Former executives of the English Football Association (FA) have asked the British Parliament’s Culture, Media and Sport committee to introduce legislation to reform the FA. David Bernstein, David Davies, Greg Dyke, Alex Horne and David Triesman, all former FA executives, say the organisation neither “can or will reform itself,” according to the BBC.

“We are of the view that the various football stakeholders and institutions have shown themselves to be resistant to threats and they do not believe there is any external political will to enforce change,” the former senior executives wrote in a letter to the British parliament.

They went on noting that; “the FA has been given more than enough time to self-reform and therefore we now ask that parliament take this on board, recognise that further promises of change are not serious, and legislate as necessary, including the appointment of a regulator to achieve the changes that are so desperately needed.”

In a response to the letter, Parliament’s Culture, Media and Sport committee chairman Damian Collins said that he shared the concerns of the former FA executives and affirmed the committee’s preparation of a draft bill aimed at delivering the necessary structural reform of the FA, according to an article by Sky Sports.

The call for governance and structural reform falls on the backdrop of last summer’s government threat to curb the FA’s public funding by millions of pounds unless it made significant progress toward governance reform including a commitment to appoint more women to its board. Furthermore, the slamming of the FA comes at a time when English football is susceptible to severe critique and scrutiny due to numerous cases of allegations of child abuse

The confined and inflexible governance structure of the FA is, however, the most salient critique put forward: “The effect is compounded by the stakeholders who collectively exhibit vested interests, intransigence and short-termism at every turn.”

“They effectively gridlock decision-making ability within the organisation due to the lack of an independent, external perspective, checks or balances,” the former FA executives wrote in the letter to Parliament, according to The Telegraph.

As summarised by the BBC, critical points made by the former executives include:

  • The Premier League's financial power has a knock-on effect "right through the football pyramid".
  • The FA is compelled to contribute tens of millions of pounds to the Premier League, rather than the grassroots of the game.
  • The majority of those in senior positions are under-qualified to deal with the complexities of the FA structures.
  • The FA Board is neither an independent board nor an independent regulator.

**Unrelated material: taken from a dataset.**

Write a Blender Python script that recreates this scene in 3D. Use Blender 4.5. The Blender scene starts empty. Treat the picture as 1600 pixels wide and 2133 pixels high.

According to The Telegraph, the FA responded in a statement:

“The FA is currently working on governance reforms to adhere to Sport England and UK Sport’s Governance Code for Sport which was released in October this year.

“The FA welcomes the new code as a means of ensuring that sports organisations in receipt of public money are operating in an effective and transparent manner that best supports their sports.

“We will continue to work with the appropriate bodies, DCMS and Sport England, to achieve this joint ambition.”